Le principal défaut de cette manière, c'est qu'elle laisse inintelligibles, pour qui ne les partage pas, les sentiments qu'elle décrit. Expliquer que tel caractère exceptionnel d'un personnage fut préparé par les habitudes de ses ancêtres et par les excitations du milieu où il réagit, c'est le pont aux ânes de la psychologie, et c'est par là que les lecteurs les moins préparés parviennent à pénétrer dans les domaines très particuliers où les invite leur auteur.
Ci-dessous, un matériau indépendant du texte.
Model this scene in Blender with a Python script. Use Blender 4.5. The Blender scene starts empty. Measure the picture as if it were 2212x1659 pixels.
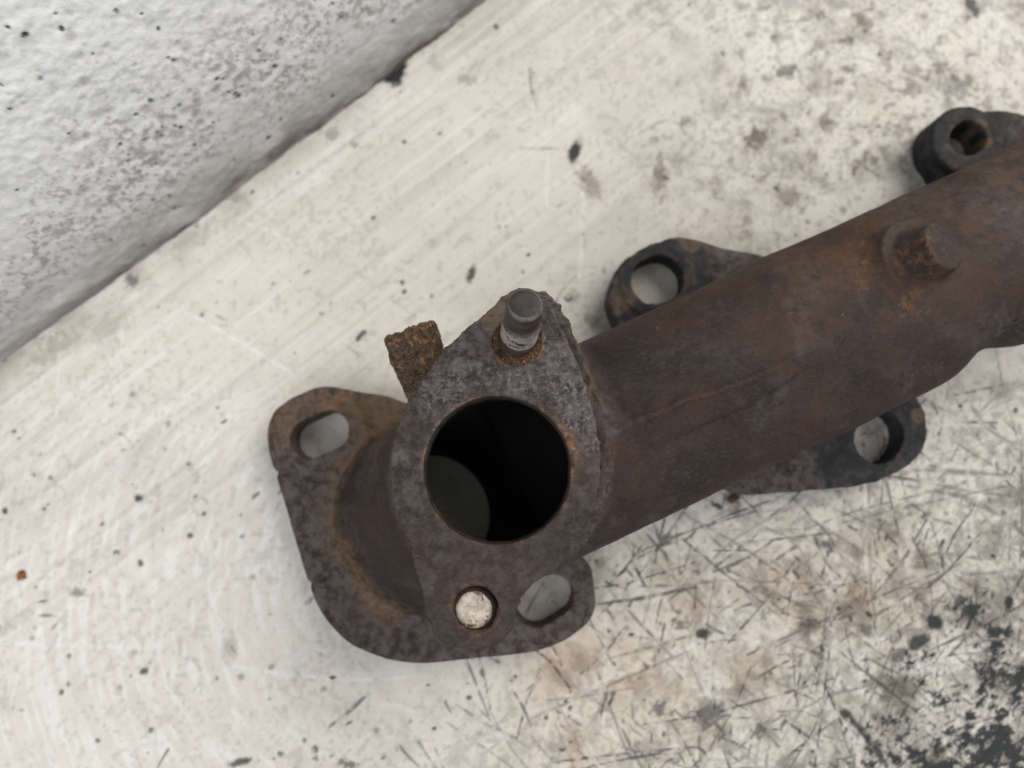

Si un bon psychologue en effet ne nous faisait le pont par quelque commentaire, que comprendrions-nous à tel livre, l'Imitation, par exemple, dont nous ne partageons ni les ardeurs ni les lassitudes ? Encore la cellule d'un pieux moine n'est-elle pas, pour les lecteurs nés catholiques, le lieu le plus secret du monde : le moins mystique de nous croit avoir des lueurs sur les sentiments qu'elle comporte ; mais la vie et les sentiments d'un pur lettré, orgueilleux, raffiné et désarmé, jeté à vingt ans dans la rude concurrence parisienne, comment un honnête homme en aurait-il quelque lueur ? Et comment, pour tout dire, un Anglais, un Norvégien, un Russe se pourront-ils reconnaître dans le livre que voici, où j'ai tenté la monographie des cinq ou six années d'apprentissage d'un jeune Français intellectuel ?
On le voit, je ne me dissimule pas les difficultés de la méthode que j'ai adoptée. Cette obscurité qu'on me reprocha durant quelques années n'est nullement embarras de style, insuffisance de l'idée, c'est manque d'explications psychologiques. Mais quand j'écrivais, tout mené par mon émotion, je ne savais que déterminer et décrire les conditions des phénomènes qui se passaient en moi. Comment les eussé-je expliqués ?
Et d'ailleurs, s'il y faut des commentaires, ne peuvent-ils être fournis par les articles de journaux, par la conversation ? Il m'est bien permis de noter qu'on n'est plus arrêté aujourd'hui par ce qu'on déclarait incompréhensible à l'apparition de ces volumes. Enfin ce livre,—et voici le fond de ma pensée,—je n'y mêlai aucune part didactique, parce que, dans mon esprit, je le recommande uniquement à ceux qui goûtent la sincérité sans plus et qui se passionnent pour les crises de l'âme, fussent-elles d'ailleurs singulières.